Para dois mil e treze, fiz várias cogitações. Ora pensava em ser o mais pragmático possível, ora pensava em arriscar metas impossíveis. Um dos meus planos foi parar de fumar. Chegaria dia primeiro para os meus pais (com quem passarei a virada), pouco depois da hora derradeira, e anunciaria: a partir de hoje não ponho um cigarro na boca! (Nem em outro lugar, caso algum leitor engraçadinho resolva fazer qualquer piadinha cretina). Pronto, era passar o novo ano como passei os últimos trinta, e teria cumprido meu plano. Confesso: teria cumprido a resolução, mas ela em si me soou um tanto frustrante – não sei, faltou um pouco de desafio.
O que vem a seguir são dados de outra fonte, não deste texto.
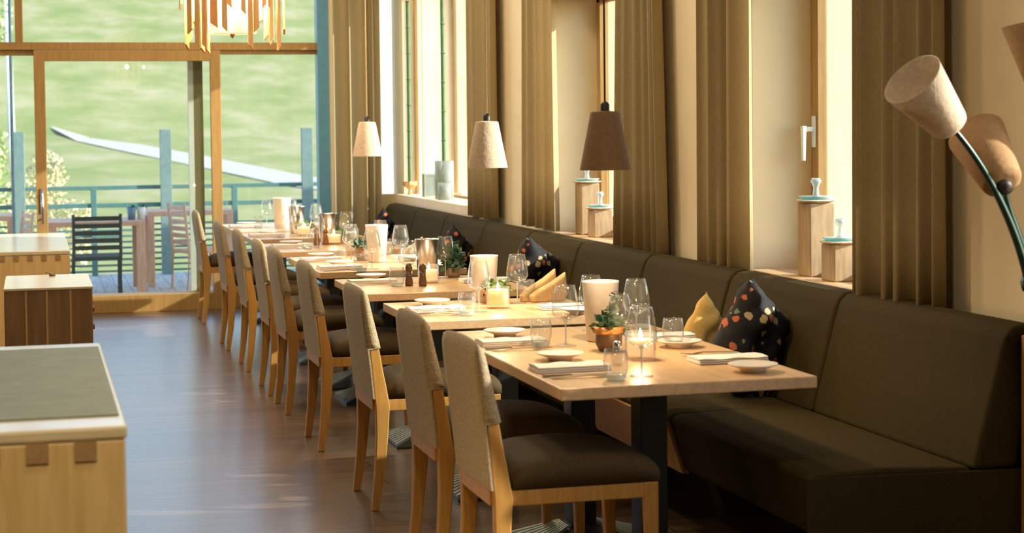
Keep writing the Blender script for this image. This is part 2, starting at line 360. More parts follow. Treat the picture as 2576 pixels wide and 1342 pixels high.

Na linha dos que eu não conseguiria cumprir, pensei em me tornar um Don Juan. Para quem transou oito vezes na vida – aí já incluída a da semana passada –, seria um choque de gestão. Uma das coisas que mais me animou nesse plano é que poderia, quem sabe, surgir a inspiração para um novo romance: a história de um Don Juan ciumento que, em meio a sua seqüência de mulheres, encontra sua cara metade – uma “Dona Juana” ciumenta –, e passa a ter crises agudas de ciúmes, até porque nota que sua parceira é mais eficiente que ele na arte da conquista. Não surgisse esse romance e eu seguisse apenas com as crônicas, ainda assim teria sempre algo sobre o que escrever – mulheres –, e ao invés de passar um ano escrevendo sobre Ruth, a balconista da farmácia, todo mês, poderia escrever sobre uma mulher por semana. Seriam cinquenta e duas crônicas, quem sabe não daria um best-seller, Cinquenta e dois tons de mulheres? Desisti desse plano estapafúrdio: não, não daria um romance, nem crônicas, nem best-seller.

Insisti, contudo, nessa coisa da escrita, e pedi ajuda a um amigo, crupiê de jogos literários. Também me pus como meta, auxiliado pela PUC, que este ano termino, finalmente!, o mestrado – até porque serei jubilado se não o fizer. E decidi que aprenderia a tocar duas músicas novas por mês – independente da dificuldade. Com o peso, resolvi não mexer, deixarei que ele oscile por sua conta, enquanto eu oscilo na insustentável leveza do ser.

E meus planos de ano novo começavam mal, antes mesmo de começar o novo ano. Deixei para o último dia e não consegui montar minha série na Osesp – não achei essa opção no site, e acabei não fazendo a assinatura.

No fim, ao contemplar minha bela obra de engenharia pessoal, senti um certo aperto: cumprir todas minhas metas não me fará uma pessoa melhor (só em titulação), nem mais feliz. Não cumprir, em compensação... Mas, como sou uma pessoa metódica (dizem), não abro mão de ter meu futuro planejado. Aceito contribuições.


Pato Branco, 29 de dezembro de 2012.